I’ve been back three weeks, but I’ve just lost all sense of time. There’s been a timeless quality to my everyday life in the rush; a paradox, if you wish, time being encapsulated in pockets of hurried activity and precious non-activity.

I don’t know if what I’m doing is sustainable. I’m hoping hard it will be, because I am enjoying it so much. All this new enthusiasm and good living has just never been very sustainable in the past. I fizzle out mid-sem. I hope I’ve just grown enough to manage better and smarter now.

It’s a wonderful feeling: falling into my bed and hugging my bear to sleep at the end of every long day, knowing I’ve given my all.

I’ve been waking up on the hour as early as 7am to plug into Radio Adelaide to hear my mates on the radio and give them some feedback. My turn’s in a week’s time. I’m deliberately surrounding myself with more news, more TV. Learning how to consume fast and also selectively is important…knowing what I can afford to pretend to know…and what I must absolutely know. There is no time to know everything.

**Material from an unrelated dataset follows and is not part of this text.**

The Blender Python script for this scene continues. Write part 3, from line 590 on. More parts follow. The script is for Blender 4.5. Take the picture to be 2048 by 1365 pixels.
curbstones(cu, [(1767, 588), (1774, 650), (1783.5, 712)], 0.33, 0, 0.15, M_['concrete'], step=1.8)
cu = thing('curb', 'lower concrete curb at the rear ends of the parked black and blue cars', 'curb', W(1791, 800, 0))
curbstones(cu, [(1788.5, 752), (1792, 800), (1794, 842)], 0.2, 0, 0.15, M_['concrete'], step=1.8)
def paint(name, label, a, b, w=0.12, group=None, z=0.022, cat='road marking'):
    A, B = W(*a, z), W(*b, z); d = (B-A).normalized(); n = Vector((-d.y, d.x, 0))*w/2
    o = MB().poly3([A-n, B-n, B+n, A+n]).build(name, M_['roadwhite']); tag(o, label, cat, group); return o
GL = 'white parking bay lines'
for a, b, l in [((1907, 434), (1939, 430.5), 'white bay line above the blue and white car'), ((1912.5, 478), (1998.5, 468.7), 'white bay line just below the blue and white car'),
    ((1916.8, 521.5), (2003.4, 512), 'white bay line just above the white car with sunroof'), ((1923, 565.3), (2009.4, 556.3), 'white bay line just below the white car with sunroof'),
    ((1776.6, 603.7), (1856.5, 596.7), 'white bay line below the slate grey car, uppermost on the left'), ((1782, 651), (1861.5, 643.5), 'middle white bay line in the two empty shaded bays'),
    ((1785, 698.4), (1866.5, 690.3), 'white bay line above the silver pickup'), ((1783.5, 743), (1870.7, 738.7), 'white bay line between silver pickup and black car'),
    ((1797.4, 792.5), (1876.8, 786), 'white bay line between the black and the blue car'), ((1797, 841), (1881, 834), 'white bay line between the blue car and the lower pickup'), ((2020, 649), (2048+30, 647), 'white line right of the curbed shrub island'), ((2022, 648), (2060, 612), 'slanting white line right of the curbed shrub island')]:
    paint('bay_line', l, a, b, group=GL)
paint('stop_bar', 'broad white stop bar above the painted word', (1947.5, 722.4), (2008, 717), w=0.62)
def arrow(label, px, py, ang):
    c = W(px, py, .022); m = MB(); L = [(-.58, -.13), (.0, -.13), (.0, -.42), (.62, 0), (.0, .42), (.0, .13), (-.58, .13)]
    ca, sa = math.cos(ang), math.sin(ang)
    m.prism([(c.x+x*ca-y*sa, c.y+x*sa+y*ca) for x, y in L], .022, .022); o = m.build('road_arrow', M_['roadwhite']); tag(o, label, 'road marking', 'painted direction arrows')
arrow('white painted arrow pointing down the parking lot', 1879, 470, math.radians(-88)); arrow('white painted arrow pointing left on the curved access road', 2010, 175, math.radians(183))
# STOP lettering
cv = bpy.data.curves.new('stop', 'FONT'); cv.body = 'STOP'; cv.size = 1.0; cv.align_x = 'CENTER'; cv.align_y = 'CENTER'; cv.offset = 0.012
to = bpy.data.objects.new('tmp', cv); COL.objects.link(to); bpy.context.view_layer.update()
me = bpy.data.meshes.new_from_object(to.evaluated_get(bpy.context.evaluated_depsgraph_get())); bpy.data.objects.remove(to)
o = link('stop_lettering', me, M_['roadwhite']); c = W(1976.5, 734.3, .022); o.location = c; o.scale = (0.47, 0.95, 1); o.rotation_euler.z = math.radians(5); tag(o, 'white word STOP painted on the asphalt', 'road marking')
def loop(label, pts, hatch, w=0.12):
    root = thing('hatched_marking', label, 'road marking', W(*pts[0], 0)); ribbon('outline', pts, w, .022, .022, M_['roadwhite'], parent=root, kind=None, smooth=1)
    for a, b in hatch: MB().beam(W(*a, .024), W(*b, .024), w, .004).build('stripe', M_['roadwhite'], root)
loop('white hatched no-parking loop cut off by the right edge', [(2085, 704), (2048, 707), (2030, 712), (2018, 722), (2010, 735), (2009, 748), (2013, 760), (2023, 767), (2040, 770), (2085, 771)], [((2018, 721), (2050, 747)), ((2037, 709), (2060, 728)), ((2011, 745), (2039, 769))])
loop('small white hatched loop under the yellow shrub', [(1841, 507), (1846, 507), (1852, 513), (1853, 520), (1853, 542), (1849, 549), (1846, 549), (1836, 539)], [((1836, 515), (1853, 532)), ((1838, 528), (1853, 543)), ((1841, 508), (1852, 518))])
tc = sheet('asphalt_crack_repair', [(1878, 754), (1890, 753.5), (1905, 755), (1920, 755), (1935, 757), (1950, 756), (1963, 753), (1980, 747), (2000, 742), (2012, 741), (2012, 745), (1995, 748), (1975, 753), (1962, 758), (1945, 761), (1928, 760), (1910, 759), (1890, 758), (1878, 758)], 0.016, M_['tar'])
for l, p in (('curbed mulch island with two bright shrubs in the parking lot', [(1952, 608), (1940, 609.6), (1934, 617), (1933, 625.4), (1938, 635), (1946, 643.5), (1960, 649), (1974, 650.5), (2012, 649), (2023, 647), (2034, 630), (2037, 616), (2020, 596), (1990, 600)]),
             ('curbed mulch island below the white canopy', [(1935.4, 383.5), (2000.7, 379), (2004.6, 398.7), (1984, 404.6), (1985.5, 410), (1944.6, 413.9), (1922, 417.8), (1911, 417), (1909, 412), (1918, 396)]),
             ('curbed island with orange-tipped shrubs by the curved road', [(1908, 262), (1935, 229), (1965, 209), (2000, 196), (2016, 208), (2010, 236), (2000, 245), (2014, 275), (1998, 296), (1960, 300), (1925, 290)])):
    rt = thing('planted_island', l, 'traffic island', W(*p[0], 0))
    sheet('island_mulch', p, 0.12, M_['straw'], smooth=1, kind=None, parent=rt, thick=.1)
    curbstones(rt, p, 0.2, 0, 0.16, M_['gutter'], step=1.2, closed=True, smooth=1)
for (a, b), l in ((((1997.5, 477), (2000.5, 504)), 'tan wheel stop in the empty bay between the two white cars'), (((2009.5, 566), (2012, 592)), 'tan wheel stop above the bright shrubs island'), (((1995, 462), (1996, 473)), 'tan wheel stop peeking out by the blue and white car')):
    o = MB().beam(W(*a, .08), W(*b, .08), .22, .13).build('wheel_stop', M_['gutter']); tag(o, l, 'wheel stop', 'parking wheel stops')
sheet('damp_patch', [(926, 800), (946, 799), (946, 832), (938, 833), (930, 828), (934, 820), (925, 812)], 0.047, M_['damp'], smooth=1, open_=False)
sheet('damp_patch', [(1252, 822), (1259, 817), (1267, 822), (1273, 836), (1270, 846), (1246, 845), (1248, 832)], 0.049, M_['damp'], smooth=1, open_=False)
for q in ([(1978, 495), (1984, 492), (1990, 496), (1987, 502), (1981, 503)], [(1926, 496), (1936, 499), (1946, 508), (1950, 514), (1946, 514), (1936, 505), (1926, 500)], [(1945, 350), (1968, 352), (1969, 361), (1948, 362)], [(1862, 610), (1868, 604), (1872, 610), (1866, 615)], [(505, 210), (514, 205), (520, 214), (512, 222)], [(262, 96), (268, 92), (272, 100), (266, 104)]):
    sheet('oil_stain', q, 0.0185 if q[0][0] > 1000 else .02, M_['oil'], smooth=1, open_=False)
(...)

Learning to plan my meals cheaper, healthier, quicker, smarter.

Planting a time in my schedule for Capoeira once a week and hoping badly that it will work out. My last weekend was simply horrible – I could hardly walk, I fell sick, and I had so much to do. But this strange martial-arts dance has captured me in 2 sessions. Check out the instructor.

Finding a new normal with new housemates from Sudan and the US, and appreciating old comforts of grocery shopping and short conversations with Joko and Dianne.

Finding enough time to be alone and enjoy God’s presence. Trying to get as much as possible from His word.

Stealing time to just get inspired by different music, pictures and ideas on Etsy and Frankie, and dance choreography. Cultivating the discipline of nurturing creativity.

Loving people. Spending time relating at their level, talking about their interests, remembering them in prayers, and enjoying them as equals. For too long I have loved downwards…which is just an epic fail at loving.

Masterminding Miin’s wedding dance choreography and partnering everyone together…shopping for gymnastic ribbons and pretty dresses…

Stepping up technologically to be more Google-savvy, using a bit more of my Gmail functions to manage CCM, train people, sort through Big Scary lists, improve in sound mixing…

I am loving all the opportunities I get to learn, love, and grow…and GIVE. Oh I hope the timeless rush doesn’t end. It feels so good to just know God’s smiling down on you at the end of the day.